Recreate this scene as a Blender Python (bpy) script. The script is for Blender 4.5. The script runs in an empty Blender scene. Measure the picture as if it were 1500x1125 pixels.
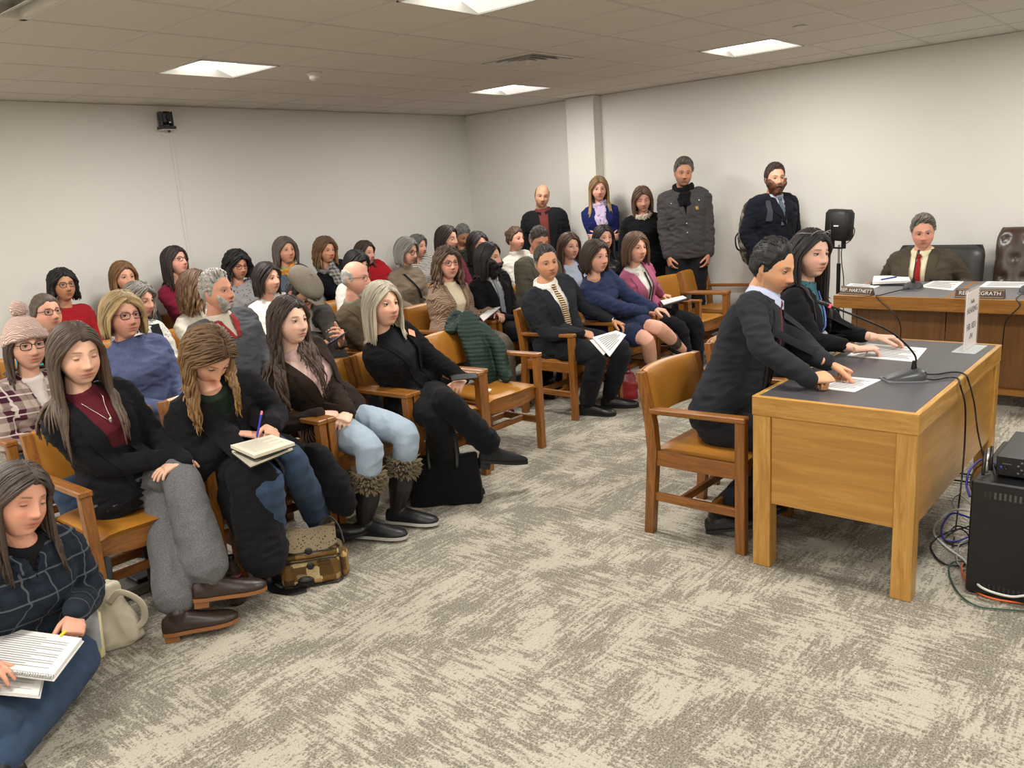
import bpy, math, random
import numpy as np
from mathutils import Vector, Matrix
from mathutils.bvhtree import BVHTree

random.seed(7)
V = Vector
C = bpy.context.scene.collection
scn = bpy.context.scene
PI = math.pi

# ------------------------------------------------------------------ camera
FPX, YAW, PITCH, ROLL, EYE = 1209.46, math.radians(41.281), math.radians(13.117), math.radians(-3.877), 1.65
fw = V((math.cos(YAW) * math.cos(PITCH), math.sin(YAW) * math.cos(PITCH), -math.sin(PITCH)))
r0 = V((math.sin(YAW), -math.cos(YAW), 0)); u0 = r0.cross(fw)
rt = r0 * math.cos(ROLL) + u0 * math.sin(ROLL); up = -r0 * math.sin(ROLL) + u0 * math.cos(ROLL)
cam_d = bpy.data.cameras.new('camera'); cam = bpy.data.objects.new('camera', cam_d); C.objects.link(cam)
cam_d.sensor_width = 36; cam_d.lens = FPX / 1500 * 36; cam_d.clip_start = 0.05
cam.matrix_world = Matrix(((rt.x, up.x, -fw.x, 0), (rt.y, up.y, -fw.y, 0), (rt.z, up.z, -fw.z, EYE), (0, 0, 0, 1)))
scn.camera = cam

# ------------------------------------------------------------------ world, exposure
w = bpy.data.worlds.new('world'); scn.world = w; w.use_nodes = True
w.node_tree.nodes['Background'].inputs[0].default_value = (1, 0.95, 0.88, 1)
w.node_tree.nodes['Background'].inputs[1].default_value = 0.05
scn.view_settings.view_transform = 'Standard'; scn.view_settings.look = 'None'
scn.view_settings.gamma = 1; scn.view_settings.use_curve_mapping = False
scn.view_settings.exposure = -0.10
scn.cycles.max_bounces = 8; scn.cycles.diffuse_bounces = 4; scn.cycles.caustics_reflective = False
scn.cycles.caustics_refractive = False; scn.cycles.sample_clamp_indirect = 6

ROOM_H = 2.575; WX, WY = 7.67, 7.2; NX, NY = -3.2, -4.6
PANEL_W = 42.0
PANELS = [(x, y) for x in (-2.785, 0.235, 3.235, 6.255) for y in (5.27, 2.87, 0.47, -1.93)]
for (x, y) in PANELS:
    ld = bpy.data.lights.new('troffer_light', 'AREA'); ld.shape = 'SQUARE'; ld.size = 0.54
    ld.energy = PANEL_W * (1.35 if y > 5 and x < 5 else 1.0); ld.color = (1.0, 0.972, 0.925)
    lo = bpy.data.objects.new('troffer_light', ld); C.objects.link(lo)
    lo.location = (x, y, ROOM_H - 0.012)

# a pixel of the 1500 x 1125 frame turned into a point in the room
def ray(x, y):
    return (fw * FPX + rt * (x - 750) - up * (y - 562.5)).normalized()
def atz(x, y, z=0.0):
    d = ray(x, y); return V((0, 0, EYE)) + d * ((z - EYE) / d.z)
def aty(x, y, Y):
    d = ray(x, y); return V((0, 0, EYE)) + d * (Y / d.y)
def atx(x, y, X):
    d = ray(x, y); return V((0, 0, EYE)) + d * (X / d.x)

# ------------------------------------------------------------------ materials
def lin(c):
    if isinstance(c, str):
        c = [int(c[i:i + 2], 16) / 255 for i in (0, 2, 4)]
        c = [(v / 12.92 if v <= 0.04045 else ((v + 0.055) / 1.055) ** 2.4) for v in c]
    return (c[0], c[1], c[2], 1)
class NT:
    def __init__(s, name):
        s.m = bpy.data.materials.new(name); s.m.use_nodes = True; s.t = s.m.node_tree; s.n = s.t.nodes
        s.b = s.n['Principled BSDF']; s.co = s.n.new('ShaderNodeTexCoord')
    def new(s, typ, **k):
        nd = s.n.new(typ)
        for a, v in k.items():
            if a.startswith('i_'): nd.inputs[int(a[2:]) if a[2:].isdigit() else a[2:]].default_value = v
            else: setattr(nd, a, v)
        return nd
    def link(s, a, b): s.t.links.new(a, b)
    def noise(s, scale=5, detail=3, rough=.5, vec=None, sc=None, dist=0):
        nd = s.new('ShaderNodeTexNoise'); nd.inputs['Scale'].default_value = scale
        nd.inputs['Detail'].default_value = detail; nd.inputs['Roughness'].default_value = rough
        nd.inputs['Distortion'].default_value = dist
        v = vec or s.co.outputs['Object']
        if sc:
            mp = s.new('ShaderNodeMapping'); mp.inputs['Scale'].default_value = sc; s.link(v, mp.inputs[0]); v = mp.outputs[0]
        s.link(v, nd.inputs['Vector']); return nd
    def ramp(s, src, stops):
        r = s.new('ShaderNodeValToRGB'); e = r.color_ramp.elements
        while len(e) < len(stops): e.new(0.5)
        for el, (p, c) in zip(e, stops): el.position = p; el.color = lin(c)
        s.link(src, r.inputs[0]); return r.outputs[0]
    def math(s, op, a, b=None, c=None):
        m = s.new('ShaderNodeMath', operation=op)
        for i, v in enumerate((a, b, c)):
            if v is None: continue
            if isinstance(v, (int, float)): m.inputs[i].default_value = v
            else: s.link(v, m.inputs[i])
        return m.outputs[0]
    def mix(s, f, a, b):
        m = s.new('ShaderNodeMix', data_type='RGBA')
        if isinstance(f, (int, float)): m.inputs[0].default_value = f
        else: s.link(f, m.inputs[0])
        for i, v in ((6, a), (7, b)):
            if isinstance(v, (str, tuple, list)): m.inputs[i].default_value = lin(v)
            else: s.link(v, m.inputs[i])
        return m.outputs[2]
    def bump(s, h, strength=.3, dist=.002):
        b = s.new('ShaderNodeBump'); b.inputs['Strength'].default_value = strength; b.inputs['Distance'].default_value = dist
        s.link(h, b.inputs['Height']); s.link(b.outputs[0], s.b.inputs['Normal']); return b
    def set(s, rough=.5, metal=0, color=None, spec=.5, **k):
        s.b.inputs['Roughness'].default_value = rough; s.b.inputs['Metallic'].default_value = metal
        s.b.inputs['Specular IOR Level'].default_value = spec
        if color is not None:
            if isinstance(color, (str, tuple, list)): s.b.inputs['Base Color'].default_value = lin(color)
            else: s.link(color, s.b.inputs['Base Color'])
        for a, v in k.items(): s.b.inputs[a.replace('_', ' ')].default_value = v
        return s.m

_mc = {}
def plain(name, color, rough=.5, metal=0, **k):
    if name in _mc: return _mc[name]
    _mc[name] = NT(name).set(rough, metal, color, **k); return _mc[name]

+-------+

• Requirement: Copy every line above word for word and exclude the pictures.

• The output:
Recreate this scene as a Blender Python (bpy) script. The script is for Blender 4.5. The script runs in an empty Blender scene. Measure the picture as if it were 1500x1125 pixels.
import bpy, math, random
import numpy as np
from mathutils import Vector, Matrix
from mathutils.bvhtree import BVHTree

random.seed(7)
V = Vector
C = bpy.context.scene.collection
scn = bpy.context.scene
PI = math.pi

# ------------------------------------------------------------------ camera
FPX, YAW, PITCH, ROLL, EYE = 1209.46, math.radians(41.281), math.radians(13.117), math.radians(-3.877), 1.65
fw = V((math.cos(YAW) * math.cos(PITCH), math.sin(YAW) * math.cos(PITCH), -math.sin(PITCH)))
r0 = V((math.sin(YAW), -math.cos(YAW), 0)); u0 = r0.cross(fw)
rt = r0 * math.cos(ROLL) + u0 * math.sin(ROLL); up = -r0 * math.sin(ROLL) + u0 * math.cos(ROLL)
cam_d = bpy.data.cameras.new('camera'); cam = bpy.data.objects.new('camera', cam_d); C.objects.link(cam)
cam_d.sensor_width = 36; cam_d.lens = FPX / 1500 * 36; cam_d.clip_start = 0.05
cam.matrix_world = Matrix(((rt.x, up.x, -fw.x, 0), (rt.y, up.y, -fw.y, 0), (rt.z, up.z, -fw.z, EYE), (0, 0, 0, 1)))
scn.camera = cam

# ------------------------------------------------------------------ world, exposure
w = bpy.data.worlds.new('world'); scn.world = w; w.use_nodes = True
w.node_tree.nodes['Background'].inputs[0].default_value = (1, 0.95, 0.88, 1)
w.node_tree.nodes['Background'].inputs[1].default_value = 0.05
scn.view_settings.view_transform = 'Standard'; scn.view_settings.look = 'None'
scn.view_settings.gamma = 1; scn.view_settings.use_curve_mapping = False
scn.view_settings.exposure = -0.10
scn.cycles.max_bounces = 8; scn.cycles.diffuse_bounces = 4; scn.cycles.caustics_reflective = False
scn.cycles.caustics_refractive = False; scn.cycles.sample_clamp_indirect = 6

ROOM_H = 2.575; WX, WY = 7.67, 7.2; NX, NY = -3.2, -4.6
PANEL_W = 42.0
PANELS = [(x, y) for x in (-2.785, 0.235, 3.235, 6.255) for y in (5.27, 2.87, 0.47, -1.93)]
for (x, y) in PANELS:
    ld = bpy.data.lights.new('troffer_light', 'AREA'); ld.shape = 'SQUARE'; ld.size = 0.54
    ld.energy = PANEL_W * (1.35 if y > 5 and x < 5 else 1.0); ld.color = (1.0, 0.972, 0.925)
    lo = bpy.data.objects.new('troffer_light', ld); C.objects.link(lo)
    lo.location = (x, y, ROOM_H - 0.012)

# a pixel of the 1500 x 1125 frame turned into a point in the room
def ray(x, y):
    return (fw * FPX + rt * (x - 750) - up * (y - 562.5)).normalized()
def atz(x, y, z=0.0):
    d = ray(x, y); return V((0, 0, EYE)) + d * ((z - EYE) / d.z)
def aty(x, y, Y):
    d = ray(x, y); return V((0, 0, EYE)) + d * (Y / d.y)
def atx(x, y, X):
    d = ray(x, y); return V((0, 0, EYE)) + d * (X / d.x)

# ------------------------------------------------------------------ materials
def lin(c):
    if isinstance(c, str):
        c = [int(c[i:i + 2], 16) / 255 for i in (0, 2, 4)]
        c = [(v / 12.92 if v <= 0.04045 else ((v + 0.055) / 1.055) ** 2.4) for v in c]
    return (c[0], c[1], c[2], 1)
class NT:
    def __init__(s, name):
        s.m = bpy.data.materials.new(name); s.m.use_nodes = True; s.t = s.m.node_tree; s.n = s.t.nodes
        s.b = s.n['Principled BSDF']; s.co = s.n.new('ShaderNodeTexCoord')
    def new(s, typ, **k):
        nd = s.n.new(typ)
        for a, v in k.items():
            if a.startswith('i_'): nd.inputs[int(a[2:]) if a[2:].isdigit() else a[2:]].default_value = v
            else: setattr(nd, a, v)
        return nd
    def link(s, a, b): s.t.links.new(a, b)
    def noise(s, scale=5, detail=3, rough=.5, vec=None, sc=None, dist=0):
        nd = s.new('ShaderNodeTexNoise'); nd.inputs['Scale'].default_value = scale
        nd.inputs['Detail'].default_value = detail; nd.inputs['Roughness'].default_value = rough
        nd.inputs['Distortion'].default_value = dist
        v = vec or s.co.outputs['Object']
        if sc:
            mp = s.new('ShaderNodeMapping'); mp.inputs['Scale'].default_value = sc; s.link(v, mp.inputs[0]); v = mp.outputs[0]
        s.link(v, nd.inputs['Vector']); return nd
    def ramp(s, src, stops):
        r = s.new('ShaderNodeValToRGB'); e = r.color_ramp.elements
        while len(e) < len(stops): e.new(0.5)
        for el, (p, c) in zip(e, stops): el.position = p; el.color = lin(c)
        s.link(src, r.inputs[0]); return r.outputs[0]
    def math(s, op, a, b=None, c=None):
        m = s.new('ShaderNodeMath', operation=op)
        for i, v in enumerate((a, b, c)):
            if v is None: continue
            if isinstance(v, (int, float)): m.inputs[i].default_value = v
            else: s.link(v, m.inputs[i])
        return m.outputs[0]
    def mix(s, f, a, b):
        m = s.new('ShaderNodeMix', data_type='RGBA')
        if isinstance(f, (int, float)): m.inputs[0].default_value = f
        else: s.link(f, m.inputs[0])
        for i, v in ((6, a), (7, b)):
            if isinstance(v, (str, tuple, list)): m.inputs[i].default_value = lin(v)
            else: s.link(v, m.inputs[i])
        return m.outputs[2]
    def bump(s, h, strength=.3, dist=.002):
        b = s.new('ShaderNodeBump'); b.inputs['Strength'].default_value = strength; b.inputs['Distance'].default_value = dist
        s.link(h, b.inputs['Height']); s.link(b.outputs[0], s.b.inputs['Normal']); return b
    def set(s, rough=.5, metal=0, color=None, spec=.5, **k):
        s.b.inputs['Roughness'].default_value = rough; s.b.inputs['Metallic'].default_value = metal
        s.b.inputs['Specular IOR Level'].default_value = spec
        if color is not None:
            if isinstance(color, (str, tuple, list)): s.b.inputs['Base Color'].default_value = lin(color)
            else: s.link(color, s.b.inputs['Base Color'])
        for a, v in k.items(): s.b.inputs[a.replace('_', ' ')].default_value = v
        return s.m

_mc = {}
def plain(name, color, rough=.5, metal=0, **k):
    if name in _mc: return _mc[name]
    _mc[name] = NT(name).set(rough, metal, color, **k); return _mc[name]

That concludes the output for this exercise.